La pacifica sussistenza condotta volontaria nel parziale pagamento e nell’infedele dichiarazione dell’imposta rendeva, dunque, esigibile, alla luce dei predetti principi, da parte della contribuente la dimostrazione di aver agito con la dovuta diligenza, profilo questo, in termini altrettanto pacifici, non allegato, né provato, essendosi la contribuente limitata a riferire del tutto genericamente che « per mero errore materiale ometteva di dichiarare la natura dei beni merce » (v. pagina n. 2 del ricorso).
Alla stregua delle riflessioni sopra svolte, il ricorso va, dunque, respinto.
Le spese del presente grado di giudizio seguono la soccombenza e vanno liquidate nella misura di cui al dispositivo.
Va, infine, dato atto che ricorrono i presupposti di cui all’art 13, comma 1quater , d.P.R. 30 maggio 2002, n. 115, per il versamento da parte della ricorrente, di una ulteriore somma pari a quella eventualmente dovuta a titolo di contributo unificato per il ricorso.
P.Q.M.
la Corte rigetta il ricorso.
Condanna RAGIONE_SOCIALE al pagamento delle spese del presente grado di giudizio, che liquida in favore del Comune di Agrate Brianza nella misura di 3.100,00 € per competenze, oltre al rimborso forfettario delle spese generali ed accessori ed alla somma di 200,00 € per esborsi.

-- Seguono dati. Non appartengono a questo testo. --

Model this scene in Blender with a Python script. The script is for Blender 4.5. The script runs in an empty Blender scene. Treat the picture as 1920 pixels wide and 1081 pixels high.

Dà atto che ricorrono i presupposti di cui all’art 13, comma 1 -quater , d.P.R. 30 maggio 2002, n. 115, per il versamento da parte della ricorrente, di una somma ulteriore pari a quella eventualmente dovuta a titolo di contributo unificato per il ricorso.
Così deciso in Roma in data 27 novembre 2024.